::: COLLECTED MATERIAL

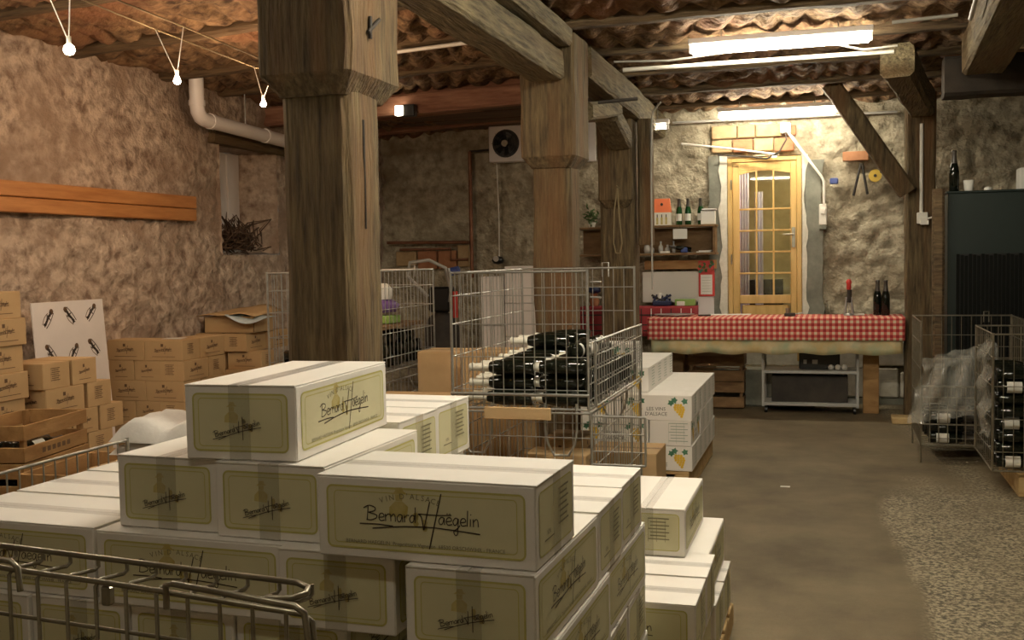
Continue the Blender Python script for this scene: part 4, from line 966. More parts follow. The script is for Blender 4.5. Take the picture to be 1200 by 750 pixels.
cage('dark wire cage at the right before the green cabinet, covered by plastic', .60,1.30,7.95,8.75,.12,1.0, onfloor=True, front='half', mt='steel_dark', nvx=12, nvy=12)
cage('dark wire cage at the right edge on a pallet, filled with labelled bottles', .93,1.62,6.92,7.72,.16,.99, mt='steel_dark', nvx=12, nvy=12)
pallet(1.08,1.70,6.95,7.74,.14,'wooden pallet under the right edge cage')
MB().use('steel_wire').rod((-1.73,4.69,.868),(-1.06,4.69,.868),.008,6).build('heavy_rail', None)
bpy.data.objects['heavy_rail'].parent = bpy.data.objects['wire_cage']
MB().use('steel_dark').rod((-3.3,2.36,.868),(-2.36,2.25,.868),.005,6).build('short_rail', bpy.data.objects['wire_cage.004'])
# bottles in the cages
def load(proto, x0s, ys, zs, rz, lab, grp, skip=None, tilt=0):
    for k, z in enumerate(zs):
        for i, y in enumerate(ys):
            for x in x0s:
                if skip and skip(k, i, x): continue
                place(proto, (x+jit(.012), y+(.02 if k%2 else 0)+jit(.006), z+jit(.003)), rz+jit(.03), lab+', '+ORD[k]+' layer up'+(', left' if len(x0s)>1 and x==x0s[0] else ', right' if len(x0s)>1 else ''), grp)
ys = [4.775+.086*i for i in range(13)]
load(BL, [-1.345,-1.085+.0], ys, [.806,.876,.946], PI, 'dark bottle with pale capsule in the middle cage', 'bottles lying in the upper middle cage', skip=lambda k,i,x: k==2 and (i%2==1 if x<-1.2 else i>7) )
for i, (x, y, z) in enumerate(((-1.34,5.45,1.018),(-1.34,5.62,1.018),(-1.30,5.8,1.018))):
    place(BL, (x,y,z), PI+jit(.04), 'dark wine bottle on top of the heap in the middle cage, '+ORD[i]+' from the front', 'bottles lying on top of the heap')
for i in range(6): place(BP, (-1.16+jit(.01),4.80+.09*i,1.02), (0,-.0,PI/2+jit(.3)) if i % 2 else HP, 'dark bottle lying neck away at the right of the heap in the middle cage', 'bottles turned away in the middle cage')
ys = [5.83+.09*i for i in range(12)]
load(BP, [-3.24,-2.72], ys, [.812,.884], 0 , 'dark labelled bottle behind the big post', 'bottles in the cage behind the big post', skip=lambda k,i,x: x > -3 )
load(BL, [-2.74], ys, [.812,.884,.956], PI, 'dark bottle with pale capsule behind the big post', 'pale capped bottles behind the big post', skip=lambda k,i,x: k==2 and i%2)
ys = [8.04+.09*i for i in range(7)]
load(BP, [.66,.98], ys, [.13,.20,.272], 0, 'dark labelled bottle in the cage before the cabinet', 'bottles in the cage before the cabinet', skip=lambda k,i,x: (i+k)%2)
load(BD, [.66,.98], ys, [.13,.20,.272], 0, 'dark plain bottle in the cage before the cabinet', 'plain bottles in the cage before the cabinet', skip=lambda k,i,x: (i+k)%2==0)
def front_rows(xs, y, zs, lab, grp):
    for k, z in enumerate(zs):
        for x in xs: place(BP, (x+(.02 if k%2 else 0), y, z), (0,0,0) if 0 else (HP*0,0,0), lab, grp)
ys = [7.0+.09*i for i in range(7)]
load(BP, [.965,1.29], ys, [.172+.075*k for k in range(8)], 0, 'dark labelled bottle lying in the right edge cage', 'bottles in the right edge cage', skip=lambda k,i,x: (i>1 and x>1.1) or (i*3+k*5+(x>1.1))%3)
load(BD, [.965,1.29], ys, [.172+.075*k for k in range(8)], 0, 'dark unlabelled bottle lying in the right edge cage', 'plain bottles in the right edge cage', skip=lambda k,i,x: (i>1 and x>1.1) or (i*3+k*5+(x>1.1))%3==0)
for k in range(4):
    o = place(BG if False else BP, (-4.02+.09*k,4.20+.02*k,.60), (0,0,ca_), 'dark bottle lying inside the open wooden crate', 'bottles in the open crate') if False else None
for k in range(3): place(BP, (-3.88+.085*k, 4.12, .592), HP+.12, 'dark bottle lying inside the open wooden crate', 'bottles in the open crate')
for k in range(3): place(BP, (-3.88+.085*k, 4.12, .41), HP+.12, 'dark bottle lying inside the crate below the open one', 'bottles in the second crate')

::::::

▶ **GIVEN TASK**:
Please set down each line of the data above exactly as written, without the pictures.

▶ **OUTPUT FOR THIS EXERCISE**:
Continue the Blender Python script for this scene: part 4, from line 966. More parts follow. The script is for Blender 4.5. Take the picture to be 1200 by 750 pixels.
cage('dark wire cage at the right before the green cabinet, covered by plastic', .60,1.30,7.95,8.75,.12,1.0, onfloor=True, front='half', mt='steel_dark', nvx=12, nvy=12)
cage('dark wire cage at the right edge on a pallet, filled with labelled bottles', .93,1.62,6.92,7.72,.16,.99, mt='steel_dark', nvx=12, nvy=12)
pallet(1.08,1.70,6.95,7.74,.14,'wooden pallet under the right edge cage')
MB().use('steel_wire').rod((-1.73,4.69,.868),(-1.06,4.69,.868),.008,6).build('heavy_rail', None)
bpy.data.objects['heavy_rail'].parent = bpy.data.objects['wire_cage']
MB().use('steel_dark').rod((-3.3,2.36,.868),(-2.36,2.25,.868),.005,6).build('short_rail', bpy.data.objects['wire_cage.004'])
# bottles in the cages
def load(proto, x0s, ys, zs, rz, lab, grp, skip=None, tilt=0):
    for k, z in enumerate(zs):
        for i, y in enumerate(ys):
            for x in x0s:
                if skip and skip(k, i, x): continue
                place(proto, (x+jit(.012), y+(.02 if k%2 else 0)+jit(.006), z+jit(.003)), rz+jit(.03), lab+', '+ORD[k]+' layer up'+(', left' if len(x0s)>1 and x==x0s[0] else ', right' if len(x0s)>1 else ''), grp)
ys = [4.775+.086*i for i in range(13)]
load(BL, [-1.345,-1.085+.0], ys, [.806,.876,.946], PI, 'dark bottle with pale capsule in the middle cage', 'bottles lying in the upper middle cage', skip=lambda k,i,x: k==2 and (i%2==1 if x<-1.2 else i>7) )
for i, (x, y, z) in enumerate(((-1.34,5.45,1.018),(-1.34,5.62,1.018),(-1.30,5.8,1.018))):
    place(BL, (x,y,z), PI+jit(.04), 'dark wine bottle on top of the heap in the middle cage, '+ORD[i]+' from the front', 'bottles lying on top of the heap')
for i in range(6): place(BP, (-1.16+jit(.01),4.80+.09*i,1.02), (0,-.0,PI/2+jit(.3)) if i % 2 else HP, 'dark bottle lying neck away at the right of the heap in the middle cage', 'bottles turned away in the middle cage')
ys = [5.83+.09*i for i in range(12)]
load(BP, [-3.24,-2.72], ys, [.812,.884], 0 , 'dark labelled bottle behind the big post', 'bottles in the cage behind the big post', skip=lambda k,i,x: x > -3 )
load(BL, [-2.74], ys, [.812,.884,.956], PI, 'dark bottle with pale capsule behind the big post', 'pale capped bottles behind the big post', skip=lambda k,i,x: k==2 and i%2)
ys = [8.04+.09*i for i in range(7)]
load(BP, [.66,.98], ys, [.13,.20,.272], 0, 'dark labelled bottle in the cage before the cabinet', 'bottles in the cage before the cabinet', skip=lambda k,i,x: (i+k)%2)
load(BD, [.66,.98], ys, [.13,.20,.272], 0, 'dark plain bottle in the cage before the cabinet', 'plain bottles in the cage before the cabinet', skip=lambda k,i,x: (i+k)%2==0)
def front_rows(xs, y, zs, lab, grp):
    for k, z in enumerate(zs):
        for x in xs: place(BP, (x+(.02 if k%2 else 0), y, z), (0,0,0) if 0 else (HP*0,0,0), lab, grp)
ys = [7.0+.09*i for i in range(7)]
load(BP, [.965,1.29], ys, [.172+.075*k for k in range(8)], 0, 'dark labelled bottle lying in the right edge cage', 'bottles in the right edge cage', skip=lambda k,i,x: (i>1 and x>1.1) or (i*3+k*5+(x>1.1))%3)
load(BD, [.965,1.29], ys, [.172+.075*k for k in range(8)], 0, 'dark unlabelled bottle lying in the right edge cage', 'plain bottles in the right edge cage', skip=lambda k,i,x: (i>1 and x>1.1) or (i*3+k*5+(x>1.1))%3==0)
for k in range(4):
    o = place(BG if False else BP, (-4.02+.09*k,4.20+.02*k,.60), (0,0,ca_), 'dark bottle lying inside the open wooden crate', 'bottles in the open crate') if False else None
for k in range(3): place(BP, (-3.88+.085*k, 4.12, .592), HP+.12, 'dark bottle lying inside the open wooden crate', 'bottles in the open crate')
for k in range(3): place(BP, (-3.88+.085*k, 4.12, .41), HP+.12, 'dark bottle lying inside the crate below the open one', 'bottles in the second crate')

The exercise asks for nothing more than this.